The little black cormorants were riding the surf. Strange to see them behaving in such a way. Usually they sit low on calm, open waters but on this spring morning they appeared a mirror image of the human surfers catching the waves all around them.
Although at first I thought the cormorants were merely at play like the surfers at Noosa on the Sunshine Coast, I soon realised there was method in their spring madness. As the waves swept towards them, the cormorants suddenly dived under their foaming crests, emerging on the other side, triumphant, with wriggling silver fish in their beaks.

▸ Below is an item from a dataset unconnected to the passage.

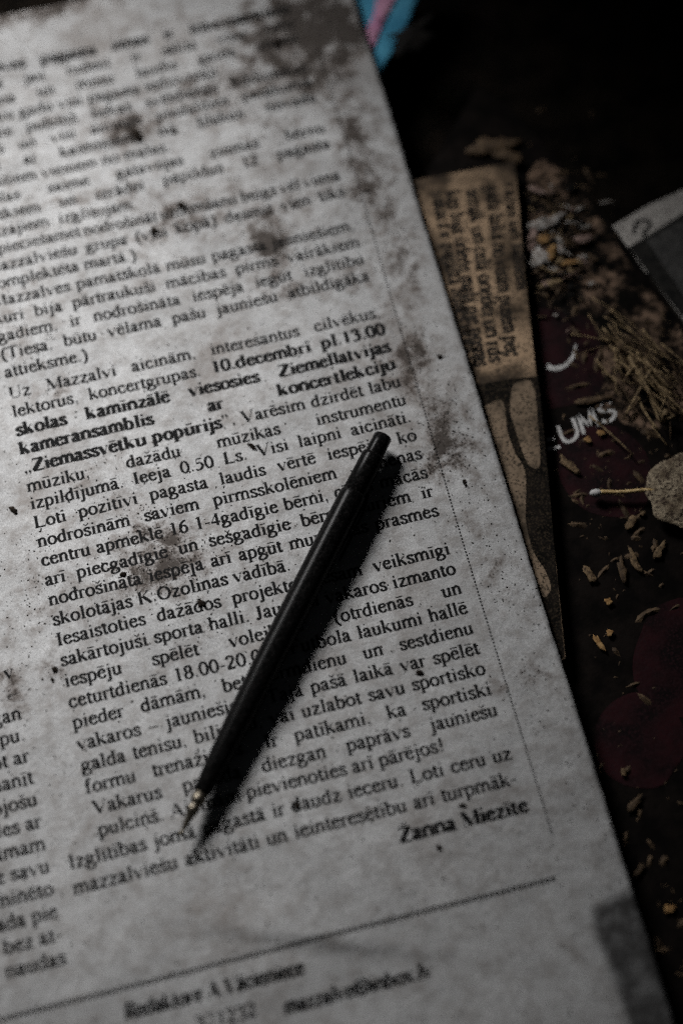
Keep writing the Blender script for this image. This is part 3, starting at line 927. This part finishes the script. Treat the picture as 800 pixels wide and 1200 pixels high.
GD = 'dry scraps on the dark magazine'
flake('paper_shred', 636, 262, 46, 13, -20, Z_MAG + 1, M_WHITEF, 'whitish curled shred near the upper right of the brown clipping', 'scrap', GD, seed=1, jag=.6)
flake('paper_shred', 624, 282, 12, 34, 10, Z_MAG + 1, M_PINKF, 'pinkish shred directly below the whitish curled shred', 'scrap', GD, seed=2, jag=.6)
flake('dry_petal', 637, 281, 16, 12, 0, Z_MAG + 1.4, M_ORANGEF, 'small orange petal beside the pinkish shred', 'petal', GD, seed=3)
flake('paper_shred', 633, 304, 26, 30, 30, Z_MAG + 1, M_WHITEF, 'white crumpled scrap below the orange petal', 'scrap', GD, seed=4, jag=.6)
flake('dry_petal', 646, 296, 10, 22, 20, Z_MAG + 1.5, M_ORANGEF, 'narrow orange petal right of the white crumpled scrap', 'petal', GD, seed=5)
flake('dry_petal', 682, 281, 26, 11, -12, Z_MAG + 1, M_PINKF, 'pale pink petal apart from the others, left of the grey card', 'petal', GD, seed=6)
flake('dry_petal', 656, 287, 8, 26, -8, Z_MAG + 1, M_WHITEF, 'thin white petal standing between orange and pink petals', 'petal', GD, seed=7)
flake('dry_petal', 630, 224, 22, 7, 25, Z_MAG + 1, M_PINKF, 'reddish pink petal highest of the scraps by the clipping', 'petal', GD, seed=8)
flake('dry_petal', 644, 333, 28, 8, -18, Z_MAG + 1, M_STRAW, 'straw coloured sliver below the white crumpled scrap', 'sliver', GD, seed=9)
flake('dry_petal', 668, 308, 22, 8, -14, Z_MAG + 1, M_ORANGEF, 'orange brown sliver beneath the pale pink petal', 'sliver', GD, seed=10)
flake('dry_leaf', 578, 172, 52, 22, -14, -6, M_STRAW2, 'brownish pink curled leaf at the top of the brown clipping', 'leaf', GD, seed=11, jag=.5)
flake('dry_leaf', 596, 184, 34, 14, 20, -5, M_STRAW2, 'small brown leaf tip just above the clipping corner', 'leaf', GD, seed=12, jag=.5)
flake('dry_leaf', 808, 578, 100, 100, 40, Z_MAG + 2.5, M_BARK, 'round wrinkled tan dry leaf at the right edge beside the golden stick', 'leaf', GD, seed=13, jag=.09, n=72, rings=14, dome=.08)
flake('dry_leaf', 480, 42, 70, 34, -42, -2.6, M_DARKLEAF, 'blackened leaf lying over the blue and pink scrap', 'leaf', GD, seed=14, jag=.7)
for i in range(150):
    x, y = 650 + rnd.gauss(0, 24), 288 + rnd.gauss(0, 38)
    if x < 618 or x > 712 or y < 205: continue
    flake('shredded_bit', x, y, rnd.uniform(4, 17), rnd.uniform(2, 6), rnd.uniform(-60, 60), Z_MAG + rnd.uniform(.1, 1.6), rnd.choice([M_WHITEF, M_STRAW, M_STRAW2, M_STRAW2, M_STRAW2, M_PINKF, M_DARKLEAF, M_DARKLEAF]),
          'small torn bit in the heap between brown clipping and grey card', 'torn bit', 'heap of torn bits', seed=100 + i, jag=.8, n=12, rings=2)
CH = [(666, 545, 30, 9, 48, 'brown chip under the letters, left of the golden stick'), (690, 674, 30, 10, 62, 'long tan chip left of the lower cluster'), (701, 753, 26, 7, 58, 'bright tan splinter well below the chip cluster'),
      (712, 705, 9, 9, 0, 'round tan crumb above the bright splinter'), (738, 613, 18, 9, -60, 'tan seed husk below the golden stick'), (752, 602, 8, 6, 0, 'tiny pale crumb beside the seed husk'),
      (728, 668, 34, 9, 84, 'upright tan chip in the middle of the chip cluster'), (744, 660, 36, 9, 70, 'slanted tan chip right of the upright one'), (773, 645, 26, 9, -62, 'tan chip nearest the round leaf, upper right of the cluster'),
      (714, 742, 9, 9, 0, 'pale crumb touching the top of the bright splinter'), (688, 516, 10, 8, 0, 'orange tan crumb under the letter M'), (704, 508, 10, 8, 0, 'orange tan crumb under the letter S'),
      (700, 905, 7, 6, 0, 'small crumb at the lower left of the red disc'), (730, 905, 7, 10, 0, 'crumb just below the lower red disc'), (743, 942, 24, 9, -50, 'dull chip in the dark below the red discs'),
      (748, 1020, 22, 6, -50, 'dull chip beside the dark corner of the page'), (784, 1066, 14, 11, -10, 'orange brown chip near the bottom right corner'), (690, 470, 40, 7, -10, 'straw coloured strip lying above the letters')]
for i, (x, y, a, b, ang, lb) in enumerate(CH):
    flake('wood_chip', x, y, a, b, ang, Z_MAG + .4, (M_CHIP, M_STRAW2, M_ORANGEF)[(0, 0, 2, 2, 0, 0, 1, 0, 0, 2, 2, 2, 0, 0, 1, 1, 2, 1)[i]], lb, 'chip', 'wood chips strewn over the magazine', seed=20 + i, jag=.5, n=12)

# golden stick with a pale knob
A, B = at(692, 578, Z_MAG + 2), at(772, 574, Z_MAG + 2.6)
path = [tuple(A[i] + (B[i] - A[i]) * t for i in range(3)) for t in np.linspace(0, 1, 9)]
V, F = tube([(p[0], p[1] + .12 * math.sin(i * 1.3), p[2]) for i, p in enumerate(path)], [.5, .6, .55, .5, .52, .48, .5, .45, .42], 8)
stick = link('stick', V, F, M_GOLD, None, True)
tag(stick, 'bright golden straw stick pointing from the round leaf towards the clipping', 'stick')
V, F = tube([tuple(A[i] + (B[i] - A[i]) * t for i in range(3)) for t in (-.02, .02, .07, .12, .15)], [.3, .8, .95, .8, .5], 10)
link('pale_knob', V, F, M_WHITE, stick, True)
# straw stalks radiating in a loose bundle
def stalk(pa, pb, za, zb, r, mat, label, bend=0.):
    A, B = Vector(at(*pa, za)), Vector(at(*pb, zb))
    m = (A + B) / 2 + Vector((-(B - A).y, (B - A).x, 0)) * bend + Vector((0, 0, abs(bend) * 4))
    pts = []
    for t in np.linspace(0, 1, 7):
        pts.append(tuple(A * (1 - t) ** 2 + m * 2 * t * (1 - t) + B * t * t))
    V, F = tube(pts, [r * (1.1 - .4 * t) for t in np.linspace(0, 1, 7)], 6)
    return tag(link('straw_stalk', V, F, mat, None, True), label, 'straw stalk', 'tangle of straw stalks')
stalk((737, 418), (778, 492), Z_MAG + 3, Z_MAG + 2, .62, M_STRAW, 'thickest straw stalk, running down to the knotted end of the tangle')
stalk((764, 430), (732, 488), Z_MAG + 3.4, Z_MAG + 1, .42, M_STRAW, 'straw stalk crossing the thickest one the opposite way')
stalk((718, 420), (800, 470), Z_MAG + 2.4, Z_MAG + 3, .4, M_STRAW, 'long straw stalk sloping towards the right edge of the photo')
for i in range(64):
    a = rnd.gauss(46, 13) if rnd.random() < .8 else rnd.uniform(-70, 130)
    q = rnd.gauss(0, 30); w = rnd.gauss(0, 20)
    cx, cy = 748 + q * .72 + w * .7, 432 + q * .7 - w * .7
    l = rnd.uniform(10, 46)
    dx, dy = l * math.cos(math.radians(a)), l * math.sin(math.radians(a))
    stalk((cx - dx, cy - dy), (cx + dx, cy + dy), Z_MAG + rnd.uniform(.4, 4), Z_MAG + rnd.uniform(.4, 4), rnd.uniform(.1, .3), rnd.choice([M_STRAW, M_STRAW, M_STRAW2]),
          'thin broken straw stalk in the tangle below the grey card', rnd.uniform(-.12, .12))
for i in range(5):
    x, y = 778 + rnd.gauss(0, 5), 490 + rnd.gauss(0, 4)
    flake('straw_knot', x, y, 12, 9, rnd.uniform(0, 180), Z_MAG + 2 + i * .3, M_STRAW, 'frayed straw flake where the thickest stalk ends', 'straw flake', 'frayed straw flakes', seed=60 + i, jag=.8, n=10, rings=2)

# chaff too fine to count, over the magazine
def scatter(name, spots, mat, zf, label, cat, rmin, rmax, elong=2.2):
    V, F = [], []
    for x, y, z in spots:
        r = rmin + (rmax - rmin) * rnd.random() ** 3
        a = rnd.uniform(0, 6.28); e = rnd.uniform(1, elong)
        b = len(V)
        ca, sa = math.cos(a), math.sin(a)
        n = 6
        for i in range(n):
            t = 2 * math.pi * i / n
            k = rnd.uniform(.7, 1.2)
            px, py = r * e * k * math.cos(t), r * k * math.sin(t)
            V.append((x + px * ca - py * sa, y + px * sa + py * ca, z))
        V.append((x, y, z + r * .8))
        F += [(b + i, b + (i + 1) % n, b + n) for i in range(n)]
    o = link(name, V, F, mat)
    return tag(o, label, cat, kind='stuff')
sp = []
for i in range(260):
    x, y = rnd.choice([(660, 280, 35, 45), (745, 430, 50, 45), (715, 560, 40, 40), (730, 650, 45, 40), (730, 770, 50, 130), (770, 1050, 30, 70)])[:4][:2], 0
for c, w in (((655, 285, 26, 45), 150), ((745, 432, 42, 42), 120), ((710, 545, 35, 40), 60), ((735, 650, 45, 35), 30), ((745, 800, 45, 140), 40), ((765, 1050, 30, 70), 40)):
    for i in range(w):
        p = at(rnd.gauss(c[0], c[2]), rnd.gauss(c[1], c[3]), Z_MAG)
        sp.append((p[0], p[1], Z_MAG + .02))
scatter('chaff', sp, M_STRAW2, None, 'fine brown chaff scattered over the dark magazine', 'chaff', .15, .9, 4)

# fine dirt on the newspaper: thickest in the stains
sp = []
tries = 0
while len(sp) < 14000 and tries < 900000:
    tries += 1
    x, y = rnd.uniform(-25, 101), rnd.uniform(-165, 104)
    if rnd.random() < .045 + dirt(x, y) ** 1.3 * .8 + .10 * max(0, mnoise.noise(Vector((x * .05, y * .05, 9)))):
        sp.append((x, y, zpaper(x, y) + .03))
scatter('fine_dirt', sp, M_DUST, None, 'fine dark dirt specks sprinkled over the grey newspaper', 'dirt', .035, .2, 2.0)

def crumb(x, y, s, label, el=1.3):
    p = at(x, y); r = s / 5.6 / 2 * .72
    bm = bmesh.new()
    bmesh.ops.create_icosphere(bm, subdivisions=3, radius=1)
    sd = x * .37
    el = 1. + (x * .137) % 1.1; r *= .9
    for v in bm.verts:
        k = 1 + .75 * mnoise.noise(v.co * 1.5 + Vector((sd, 0, 0))) + .35 * mnoise.noise(v.co * 4 + Vector((0, sd, 0)))
        v.co = Vector((v.co.x * k * r * el, v.co.y * k * r, v.co.z * k * r * .38)) * MM
    me = bpy.data.meshes.new('dirt_crumb'); bm.to_mesh(me); bm.free()
    me.polygons.foreach_set('use_smooth', [True] * len(me.polygons))
    me.materials.append(M_CRUMB)
    o = bpy.data.objects.new('dirt_crumb', me); COL.objects.link(o)
    o.location = (p[0] * MM, p[1] * MM, (zpaper(p[0], p[1]) + r * .3) * MM)
    o.rotation_euler = (0, 0, (x * 1.7) % 3.14)
    tag(o, label, 'dirt crumb', 'dirt crumbs on the newspaper')
for x, y, s, lb in [(324, 51, 15, 'black crumb near the top edge of the page'), (160, 157, 17, 'largest dark crumb in the upper stain'), (204, 152, 9, 'crumb right of the largest dark one'),
                    (212, 240, 12, 'dark crumb over a blurred line under the number 12'), (180, 271, 12, 'crumb at the left of the blurred dirty line'), (295, 523, 9, 'black crumb sitting on the word Visi'),
                    (16, 598, 9, 'black crumb at the left edge beside the middle lines'), (65, 785, 9, 'crumb in the gap left of the word iespēju'), (62, 797, 5, 'tiny crumb under the one left of iespēju'),
                    (491, 788, 10, 'crumb on the word var, right of the pen'), (514, 993, 9, 'crumb below the bold signature'), (541, 944, 7, 'crumb above the bold signature'),
                    (544, 565, 7, 'crumb on the right margin beside the dotted rule'), (430, 225, 6, 'small crumb on the margin near the brown clipping'), (236, 708, 10, 'crumb over the word dažādos'),
                    (145, 674, 9, 'crumb over the word apmeklē'), (348, 945, 7, 'crumb on the word pievienoties'), (515, 418, 9, 'crumb on the margin opposite the bold lines')]:
    crumb(x, y, s, lb)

I had travelled to Queensland, binoculars at the ready, in search of exotic tropical bird species at the end of the Tasmanian winter and here I was observing birds I commonly see at home in Tasmania. A bit of spring madness also affecting me, no doubt. Bird-watching, though, represents far more than merely ticking off species on a life-list of birds spotted. The cormorants were drawing me into their world and my birding experience was to be richer for it.
Later in the day I entered their waterworld myself, between the lifeguard flags on a stretch of ocean far safer than that occupied by the surfers and the surfing cormorants. With the warm Pacific Ocean swirling around my body I could see exactly what the cormorants were fishing for. A sand whiting cruised the shallows just beyond the wave break, corrugations of rippled sand a backdrop to the fish’s sleek, streamlined outline.
On an inland lagoon a little later I saw the little cormorants again. This time these second smallest of the family – as sleek as the sand whitings – were joined by bigger and more chunky pied cormorants.
The musical call of the pied currawong – the only one of the three currawong species not found in Tasmania – eventually drew me back to tropical woodland at the end of Hasting Street, the main drag that runs through Noosa Heads.
I didn’t even have to venture into the woods to see birds. Brush turkeys – the males with yellow and orange wattles hanging like necklaces around their necks – patrolled the streets, and above me in the clustered, thick-leaved street trees figbirds bombarded passers-by with half-eaten fruit. Among the trees in the woodland itself, a song symbolic of Australia’s tropical rainforest rang out, that of the whipbird.
I might have been excited by the whipbirds, but the beach and the possible sighting again of the cormorants in the surf called, and I decided to delay going in search of the bird making the remarkable noise which really does sound like someone cracking a whip with great force.
Crossing in the direction of the beach as the sun began to set, I didn’t see cormorants this time, but the sea delivered more of its treasures. A pod of dolphins frolicked just off-shore and beyond them the spout and curved shape of a humpback whale pierced the rippled skin of the ocean, heading south for the summer.